De mon point de vue, j'ai toujours eu une fascination pour Justice, entité à succès qui préfère se faire oublier pour mieux ressortir des fourrés. Leur succès transgénérationnel prouve d'ailleurs qu'ils n'ont pas besoin d'inonder le marché pour faire parler d'eux : les albums sortent et le reste suit. Là où le bât blesse, c'est qu'à l'écoute de ce Woman aux allures de disco cosmique façon Electric Light Orchestra, on a l'impression désagréable que le duo n'a pas eu à trop forcer sur son talent pour accoucher de ces neuf titres. Ils s'inscrivent en fait dans la plus stricte continuité de AVD, sans la moindre bousculade. Quelques titres sortent du lot bien sûr, comme le très chouette "Love S.O.S", mais assez globalement Woman ne réussit pas à assumer totalement son délire. Et elle est sans doute là, la véritable déception de ce troisième disque : celui de retrouver Justice dans une zone de confort totale, alors qu'on les attendait ailleurs. Un peu à l'instar d'un autre groupe français.

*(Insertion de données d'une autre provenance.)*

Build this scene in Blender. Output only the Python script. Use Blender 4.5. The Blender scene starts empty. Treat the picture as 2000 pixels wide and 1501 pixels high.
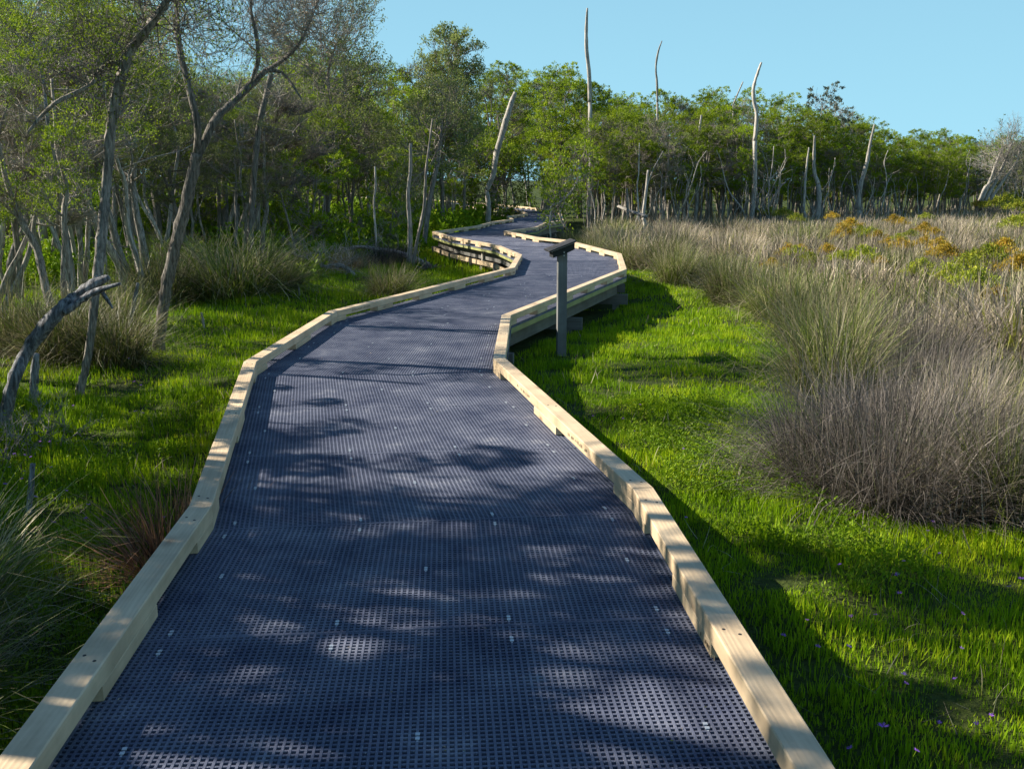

Car ce n'est pas forcément que Justice, c'est devenu moins bien : en fait ça n'a probablement jamais aussi bien sonné que sur Woman. C'est vivant, ça a gagné en détails et ça n'a jamais autant ressemblé à quelque chose sur l'intégralité d'un disque. Non, ce qui est pénible, c'est de se rendre compte que Justice est devenu une caricature de ce qu'il a créé : c'est un groupe devenu trop sûr de sa recette, qui n'attise plus la convoitise. En tout cas les ficelles sont désormais trop grosses et ce flagrant manque de sang neuf nous rappelle à toutes les petites imperfections qui font qu'on tenait encore à un groupe comme Justice, là où on a déjà oublié tous les DatA et Digitalism de ce monde. Cet espèce de surplace artistique fait que, finalement, on est parti grossir les rangs de ceux qu'on taxait jadis d'aigri s: on est passé à autre chose. Comme tout le monde en fait, à l'exception de Justice, que l'on retrouve au même point qu'il y a quatre ans, comme cryogénisé, et qui continue encore de nous infliger "We Are Your Friends" à chaque DJ set. C'est vous dire si ce soir, mesdames et messieurs, j'ai le cœur en miettes.